| Tribes find common ground in sorrow
By Martin
Kasindorf, USA TODAY
TUBA CITY,
Ariz. — On the desert mesas east of the Grand Canyon, Hopis
and Navajos have been quarreling for centuries over land, grazing
rights and water. Now, war and loss have eased the tensions, at least
for a while.
The Native
American tribes united in anxiety when Army Pfc. Lori Piestewa, 23, was
reported missing in an ambush in Iraq on March 23. When word came over
the weekend that she had been killed in action and her body found,
shock stirred Hopi and Navajo alike. (Related stories: Fallen comrades | Remembered soldiers)
Lori
Piestewa, daughter of a Hopi man and a Hispanic woman, was the first
woman to die in the line of duty in Operation
Iraqi Freedom.
"We're all
in the same boat right now, sympathizing with the family," says Gibson
Jones, a Navajo. As president of the local chapter of Native American
Veterans of the Vietnam War,
he stood at attention in combat fatigues alongside veteran Archie Ortiz
on Sunday at a makeshift memorial to Lori inside Bashas' Supermarket.
The
American flag
and the green, white and yellow Hopi tribal flag flanked a table
banked with flowers. Members of both tribes signed poster boards
with messages for the family.
Lori
Piestewa (pie-ESS-ta-wah), a former softball standout for the Tuba City
High School Warriors and commander of the school's Junior ROTC, was the
youngest of four children. Her father, Terry, and her mother, Percy,
work for the Tuba City school system.
When Lori
was divorced two years ago, she left this hardscrabble town of 8,200
and joined the Army for the security it would provide in raising her
son, Brandon, now 4, and her daughter, Carla, 3. The children share the
heritage of both tribes. Lori's ex-husband is Navajo.
Deployed to
Kuwait from Fort Bliss, Texas, in February, Lori left the children with
their grandparents. At Fort Bliss, Lori's roommate and best friend was
Jessica Lynch. One of them lived, one died.
Retired Air
Force general Wilma Vaught, president of the foundation that funded the
Women in Military Service for America Memorial at Arlington National
Cemetery, says Lori was the first Native American woman killed by enemy
action in the nation's wars.
Tuba City
is named
for a 19th-century Hopi chief, Tuve, but it is on the Navajo
reservation. About 2,000 Hopis live among the 6,000 Tuba City
residents who are Navajo. Many Navajos say they are still simmering
over an incident 30 years ago, when the nearby Hopi reservation
evicted hundreds of Navajo sheepherders.
"Lori
wanted to
bring the two tribes together, and that's happening now," says
Myra Draper, a family friend. During 12 days of uncertainty about
Lori's fate, Hopis and Navajos crowded the family's modest, double-wide
trailer for prayer sessions every night.
At
Kykotsmovi, the Hopi capital, Hopi veterans staged an all-comers prayer
vigil. The next day, 500 people rallied for Lori at Tuba City High.

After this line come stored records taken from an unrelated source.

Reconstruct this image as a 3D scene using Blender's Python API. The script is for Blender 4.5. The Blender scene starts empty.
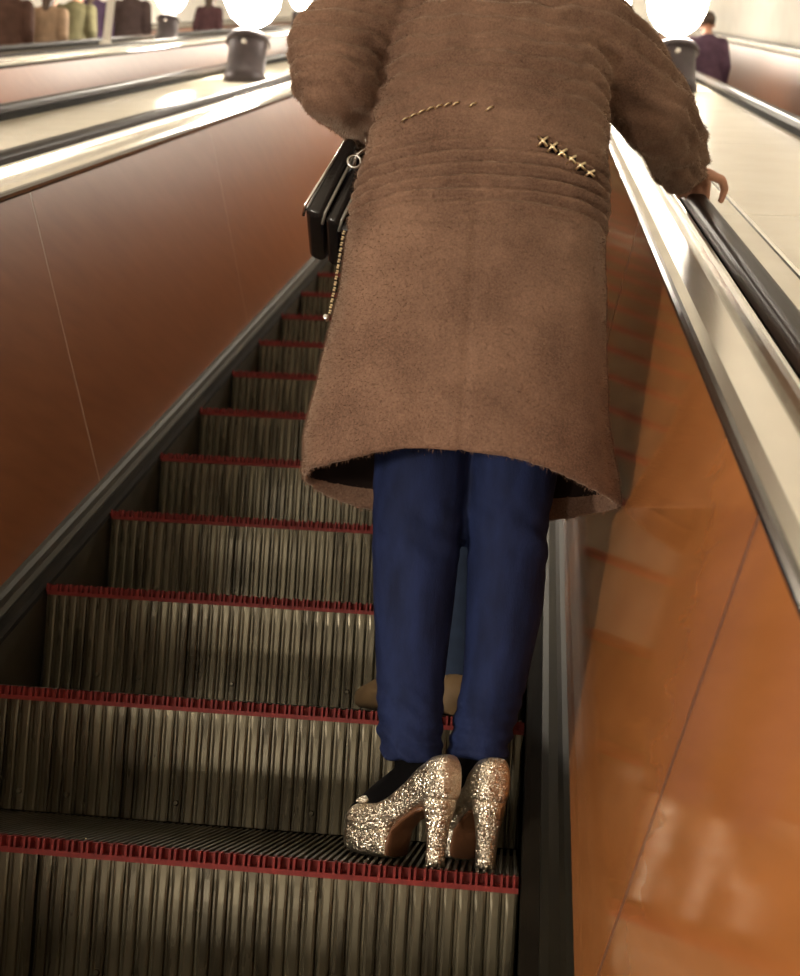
import bpy, bmesh, math, random
from mathutils import Vector, Matrix, noise
PI = math.pi
SC = bpy.context.scene
COL = SC.collection
random.seed(7)

# ------------------------------------------------------------------ camera, world, light levels
S = math.tan(math.radians(30))          # slope of the escalator
F_PX = 1306.25
yaw, pitch, roll = 0.09567799, 0.16496979, 0.0694620
CAM = Vector((-0.02440, -2.06364, 0.26751))
_f = Vector((-math.sin(yaw) * math.cos(pitch), math.cos(yaw) * math.cos(pitch), math.sin(pitch)))
_r0 = Vector((math.cos(yaw), math.sin(yaw), 0)); _u0 = _r0.cross(_f)
_r = _r0 * math.cos(roll) + _u0 * math.sin(roll); _u = _u0 * math.cos(roll) - _r0 * math.sin(roll)
cd = bpy.data.cameras.new('camera'); cam = bpy.data.objects.new('camera', cd); COL.objects.link(cam)
cd.sensor_fit = 'HORIZONTAL'; cd.sensor_width = 36; cd.lens = 36 * F_PX / 800; cd.clip_start = 0.01
cam.matrix_world = Matrix(((_r.x, _u.x, -_f.x, CAM.x), (_r.y, _u.y, -_f.y, CAM.y), (_r.z, _u.z, -_f.z, CAM.z), (0, 0, 0, 1)))
SC.camera = cam
cd.dof.use_dof = True; cd.dof.focus_distance = 2.25; cd.dof.aperture_fstop = 7.0
w = bpy.data.worlds.new('hall_air'); SC.world = w; w.use_nodes = True
w.node_tree.nodes['Background'].inputs[0].default_value = (1.0, 0.86, 0.68, 1)
w.node_tree.nodes['Background'].inputs[1].default_value = 0.02
SC.view_settings.view_transform = 'Standard'; SC.view_settings.look = 'None'
SC.view_settings.exposure = 2.15; SC.view_settings.gamma = 1.0; SC.view_settings.use_curve_mapping = False
GLOBE = 26.0                            # emission of every lamp globe
LAMP_COL = (1.0, 0.90, 0.76)

# ------------------------------------------------------------------ materials
def nodes(m):
    m.use_nodes = True
    return m.node_tree.nodes, m.node_tree.links, m.node_tree.nodes['Principled BSDF']
def setp(b, **k):
    for a, v in k.items():
        b.inputs[a.replace('_', ' ')].default_value = v
def mat(name, c, rough=0.5, metal=0.0, var=0.0, scale=8.0, stretch=(1, 1, 1), bump=0.0, bscale=None, coat=0.0, c2=None, spec=0.5, rvar=0.0):
    m = bpy.data.materials.new(name); n, l, b = nodes(m)
    setp(b, Base_Color=(*c, 1), Roughness=rough, Metallic=metal)
    b.inputs['Specular IOR Level'].default_value = spec
    if coat: b.inputs['Coat Weight'].default_value = coat; b.inputs['Coat Roughness'].default_value = 0.04
    if var or c2 or bump or rvar:
        tc = n.new('ShaderNodeTexCoord'); mp = n.new('ShaderNodeMapping'); mp.inputs['Scale'].default_value = stretch
        l.new(tc.outputs['Object'], mp.inputs['Vector'])
        nz = n.new('ShaderNodeTexNoise'); nz.inputs['Scale'].default_value = scale; nz.inputs['Detail'].default_value = 5
        l.new(mp.outputs[0], nz.inputs['Vector'])
        if var or c2:
            rp = n.new('ShaderNodeValToRGB')
            rp.color_ramp.elements[0].position = 0.3; rp.color_ramp.elements[1].position = 0.7
            d = c2 or tuple(v * (1 - var) for v in c)
            rp.color_ramp.elements[0].color = (*d, 1); rp.color_ramp.elements[1].color = (*(tuple(min(1, v * (1 + var)) for v in c)), 1)
            l.new(nz.outputs['Fac'], rp.inputs[0]); l.new(rp.outputs[0], b.inputs['Base Color'])
        if rvar:
            mr = n.new('ShaderNodeMapRange'); mr.inputs[3].default_value = max(0.02, rough - rvar); mr.inputs[4].default_value = rough + rvar
            l.new(nz.outputs['Fac'], mr.inputs[0]); l.new(mr.outputs[0], b.inputs['Roughness'])
        if bump:
            nb = n.new('ShaderNodeTexNoise'); nb.inputs['Scale'].default_value = bscale or scale; nb.inputs['Detail'].default_value = 4
            l.new(mp.outputs[0], nb.inputs['Vector'])
            bp = n.new('ShaderNodeBump'); bp.inputs['Strength'].default_value = bump; bp.inputs['Distance'].default_value = 0.004
            l.new(nb.outputs['Fac'], bp.inputs['Height']); l.new(bp.outputs[0], b.inputs['Normal'])
    return m

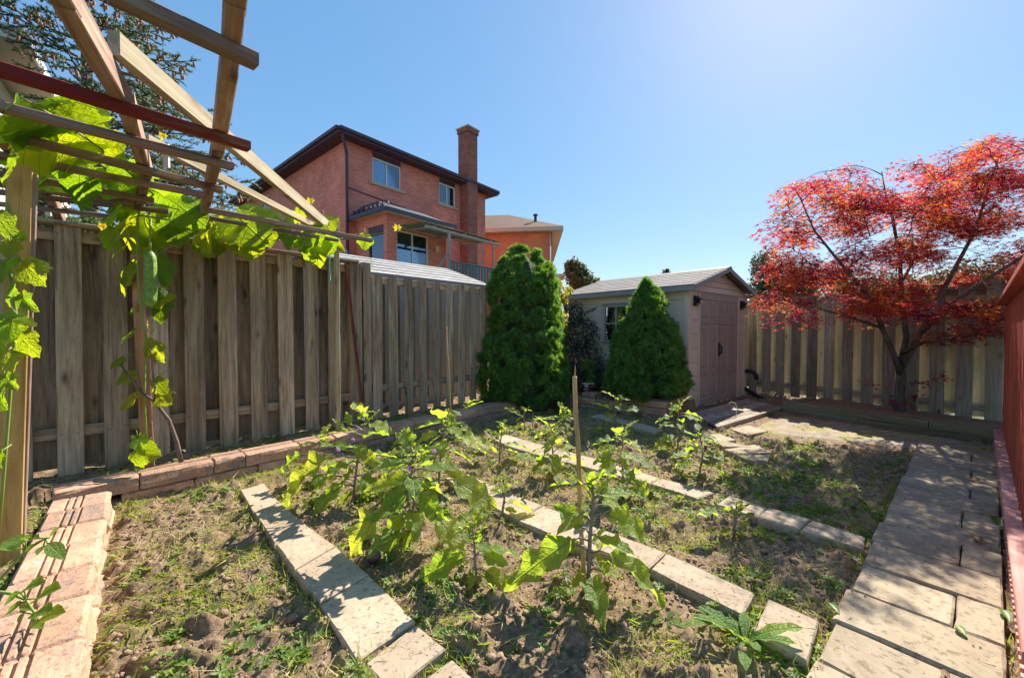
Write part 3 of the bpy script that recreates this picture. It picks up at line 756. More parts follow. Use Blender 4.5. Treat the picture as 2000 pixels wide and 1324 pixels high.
# wall lanterns
for x in (.20, 1.95):
    l = MB(); l.box2((x - .05, -.02, 1.57), (x + .05, .003, 1.72)); l.add([(x - .055, -.02, 1.72), (x + .055, -.02, 1.72), (x + .055, -.10, 1.66), (x - .055, -.10, 1.66), (x - .05, -.02, 1.59), (x + .05, -.02, 1.59), (x + .05, -.09, 1.60), (x - .05, -.09, 1.60)],
        [(0, 1, 2, 3), (4, 7, 6, 5), (0, 4, 5, 1), (3, 2, 6, 7), (0, 3, 7, 4), (1, 5, 6, 2)])
    lo = sp('lantern', l, M['black']); g = MB(); g.box2((x - .04, -.094, 1.585), (x + .04, -.03, 1.598)); g.box2((x - .04, -.105, 1.605), (x + .04, -.0965, 1.65)); sp('lamp_lens', g, M['lampglass'], lo)
# side wall panels (towards the spruces): x = 0 face
WY0, WY1, WZ0, WZ1 = 1.02, 1.58, 1.02, 1.62
ycuts = [.07, .40, .98, 1.62, 2.0, SDp - .05]; zc = [.05, .36, .67, .98, 1.30, 1.66]
for a, b in zip(ycuts[:-1], ycuts[1:]):
    for c, d in zip(zc[:-1], zc[1:]):
        if a >= .9 and b <= 1.7 and c >= .9: continue
        m = MB(); m.box2((.004, a + .004, c + .004), (.03, b - .004, d - .004)); sp('wall_panel', m, M['resin'])
m = MB(); m.box2((-.002, .07, 1.668), (.03, SDp, 1.80)); sp('wall_panel', m, M['resin'])
for y in (0.0, SDp - .06): m = MB(); m.box2((-.012, y + .001, .02), (.019, y + .066, EV - .01)); sp('corner_post', m, M['resin'])
m = MB(); m.box2((.006, 1.60, .98), (.03, 1.62, 1.66)); m.box2((.006, .982, .98), (.03, 1.0, 1.66)); sp('wall_panel', m, M['resin'])
# window with two by two panes and a louvred shutter
wn = MB(); fr = .03
for a, b in (((-.02, 1.03, 1.0), (.012, 1.53, 1.03)), ((-.02, 1.03, 1.60), (.012, 1.53, 1.63)), ((-.02, 1.03, 1.03), (.012, 1.06, 1.60)), ((-.02, 1.50, 1.03), (.012, 1.53, 1.60)),
             ((-.012, 1.27, 1.03), (.008, 1.29, 1.60)), ((-.0125, 1.06, 1.305), (.0075, 1.27, 1.325)), ((-.0125, 1.29, 1.305), (.0075, 1.50, 1.325))): wn.box2(a, b)
M['winframe'] = flat('shed_window_frame', (.40, .36, .34), .5)
wo_ = sp('window', wn, M['winframe'])
for a, b in ((1.06, 1.27), (1.29, 1.50)):
    for c, d in ((1.03, 1.305), (1.325, 1.60)):
        m = MB(); m.box2((-.002, a, c), (.002, b, d)); sp('pane', m, M['glass'], wo_)
m = MB(); m.box2((-.03, 1.0, 1.63), (.01, 1.56, 1.655)); sp('head_trim', m, M['fascia'], wo_); m = MB(); m.box2((-.035, 1.0, .975), (.01, 1.56, 1.0)); sp('sill', m, M['fascia'], wo_)
m = MB(); m.box2((.012, 1.03, 1.0), (.0185, 1.53, 1.63)); sp('backing', m, M['interior'], wo_)
st = MB(); st.box2((-.012, 1.60, 1.0), (.006, 1.625, 1.64)); st.box2((-.012, 1.80, 1.0), (.006, 1.825, 1.64)); st.box2((-.012, 1.625, 1.0), (.006, 1.80, 1.03)); st.box2((-.012, 1.625, 1.61), (.006, 1.80, 1.64)); st.box2((0, 1.625, 1.03), (.005, 1.80, 1.61))
M['shutter'] = flat('shutter_resin', (.66, .56, .50), .6, .05)
so = sp('shutter', st, M['shutter'])
for k in range(15):
    m = MB(); z = 1.035 + k * .038; m.add([(0, 1.626, z + .035), (0, 1.799, z + .035), (-.011, 1.799, z + .008), (-.011, 1.626, z + .008), (0, 1.626, z + .03), (0, 1.799, z + .03), (-.011, 1.799, z), (-.011, 1.626, z)],
        [(0, 1, 2, 3), (4, 7, 6, 5), (3, 2, 6, 7), (0, 3, 7, 4), (1, 5, 6, 2)]); sp('slat', m, M['shutter'], so)
# roof: two slopes laid in overlapping courses
ov = .11; sl = (RG - EV) / (SW / 2)
for sgn in (0, 1):
    rf = MB(); NC = 8; ext = SW / 2 + ov
    for k in range(NC):
        a = ext * k / NC; b = ext * (k + 1) / NC + .015
        def pt(h, y, lift):
            x = SW / 2 + (h if sgn else -h); return V((x, y, RG + .03 - h * sl + lift))
        Ls = []
        for y in (-.13, SDp + .13):
            Ls.append([pt(a, y, .012), pt(b, y, .018), pt(b, y, .004), pt(a, y, -.004)])
        A, B = Ls; L_ = SDp + .26
        o = .137 * k; uv = [(0, -a), (L_, -a), (L_, -b), (0, -b)]
        rf.add([A[0], B[0], B[1], A[1], A[3], B[3], B[2], A[2]], [(0, 1, 2, 3), (4, 7, 6, 5), (3, 2, 6, 7), (0, 3, 7, 4), (1, 5, 6, 2)], [uv, uv, [(0, 0), (L_, 0), (L_, .01), (0, .01)], [(0, 0)] * 4, [(0, 0)] * 4])
    sp('roof_panel', rf, M['shedroof'])
    fb = MB(); e = ext + .005
    for y in (-.145, SDp + .125):
        xs_ = [SW / 2, SW / 2 + (e if sgn else -e)]
        fb.add([(xs_[0], y, RG + .035), (xs_[1], y, RG + .035 - e * sl), (xs_[1], y, RG - .035 - e * sl), (xs_[0], y, RG - .035), (xs_[0], y + .02, RG + .035), (xs_[1], y + .02, RG + .035 - e * sl), (xs_[1], y + .02, RG - .035 - e * sl), (xs_[0], y + .02, RG - .035)],
               [(0, 1, 2, 3), (4, 7, 6, 5), (0, 4, 5, 1), (3, 2, 6, 7), (1, 5, 6, 2)])
    xe = SW / 2 + (e if sgn else -e); fb.box2((xe - .008, -.145, RG - e * sl - .045), (xe + .012, SDp + .145, RG - e * sl + .028))
    sp('fascia', fb, M['fascia'])
m = MB(); m.add([(SW / 2 - .09, -.15, RG + .02), (SW / 2, -.15, RG + .055), (SW / 2 + .09, -.15, RG + .02), (SW / 2 - .09, SDp + .15, RG + .02), (SW / 2, SDp + .15, RG + .055), (SW / 2 + .09, SDp + .15, RG + .02)], [(0, 1, 4, 3), (1, 2, 5, 4), (0, 2, 1), (3, 4, 5)]); sp('ridge_cap', m, M['fascia'])

# ---- ramp of planks at the shed door
rq = [G(1352, 806, .06), G(1458, 779, .06), G(1529, 795, .06), G(1402, 833, .06)]
rp = root('wooden_ramp', 'weathered plywood and plank ramp in front of the shed doors', 'ramp', rq[0].lerp(rq[2], .5) - V((0, 0, .06)))
nb = 6
for k in range(nb):
    a = rq[0].lerp(rq[3], (k + .02) / nb); b = rq[1].lerp(rq[2], (k + .02) / nb); a2 = rq[0].lerp(rq[3], (k + .97) / nb); b2 = rq[1].lerp(rq[2], (k + .97) / nb)
    m = MB(); m.prism([a, b, b2, a2], .035, .06 + random.uniform(-.003, .003)); m.build('plank', M['ramp'], rp)
ee = (rq[2] - rq[3]).normalized()
plank('side_board', rq[3] + V((0, 0, -.03)) - ee * .02, rq[2] + V((0, 0, -.03)), .07, .03, M['ramp'], rp, up=(ee.y, -ee.x, 0))

# ---- black drain pipes behind the shed corner
M['pipe'] = flat('black_pipe', (.02, .02, .024), .45)
a = PY(1468, 722, 7.4); m = MB()
m.tube([PY(1450, 726, 7.5), PY(1460, 724, 7.45), PY(1470, 726, 7.4), PY(1476, 732, 7.37), PY(1478, 741, 7.35)], .038, 9)
tag(m.build('drain_pipe', M['pipe'], smooth=True), 'black curved pipe end beside the shed corner', 'pipe')
m = MB(); m.tube([PY(1452, 756, 7.5), PY(1470, 768, 7.3), PY(1497, 783, 7.0)], .036, 9); tag(m.build('drain_pipe', M['pipe'], smooth=True), 'straight black pipe lying by the back fence', 'pipe')
m = MB(); m.tube([PY(1452, 775, 7.4), PY(1490, 788, 7.0)], .02, 7); tag(m.build('garden_pole', M['twig']), 'thin grey pole lying under the black pipe', 'pole')
m = MB(); b = G(1437, 812, .06); m.tube([b, b + V((.02, 0, .10)), b + V((-.01, 0, .17)), b + V((-.06, 0, .19)), b + V((-.10, 0, .16))], .006, 5)
M['whitewire'] = flat('pale_wire', (.6, .68, .62), .5); tag(m.build('bent_wire', M['whitewire']), 'pale bent wire hook standing on the ramp', 'wire')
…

Fifteen Vietnam veterans, Hopis and Navajos, walked 150 miles from here
to the Navajo capital, Window Rock, Ariz. A sign in a window in the
Piestewas' neighborhood read, "Make it Home, Lori." Area residents also
used white stone to spell Lori's name on a 200-foot mesa outside of
town.
Christmas
lights were still strung outside the weathered family trailer on
Sunday. The chain-link fence was a shrine of posters, balloons, flowers
and yellow ribbons. The sandy front yard was strewn with toys. Little
Carla, too young to comprehend what was going on, rocked giddily on a
swing set.
The family
attended morning Mass, then hosted relatives in the afternoon. A sign
on the gate said, "Immediate family only."
Lori's
older brother, Wayland, read a statement to reporters Saturday: "Our
family
is proud of her. She is our hero. We are going to hold that
in our hearts."
The family
is "being really strong," says Tammy Kewenvoyouma, 32, a waitress at
Kate's Café who knew Lori all her life. She had the same
description of Lori that everyone gives: "an outgoing, fun person to be
around."
Hopi tribal
chairman Wayne Taylor Jr. says, "This tragedy has rocked the very
foundation of the Hopi reservation." He said 48 of the 56 Hopis
currently in the armed forces are in Iraq.
Queena
Wagner, 17, who is of Hopi, Navajo and Alaska Native ancestry, says she
isn't letting Lori's death change her plan to enlist in the Marines in
August. "War or no war, I'll still go," she
says. "Life is a challenge."
A light
snow, rare for April, dusted the area's dry sagebrush over the weekend.
"The Hopi believe that when they die, they bring snow and moisture back
to the people," tribal spokeswoman Vanessa
Charles says. "So the snow was fitting."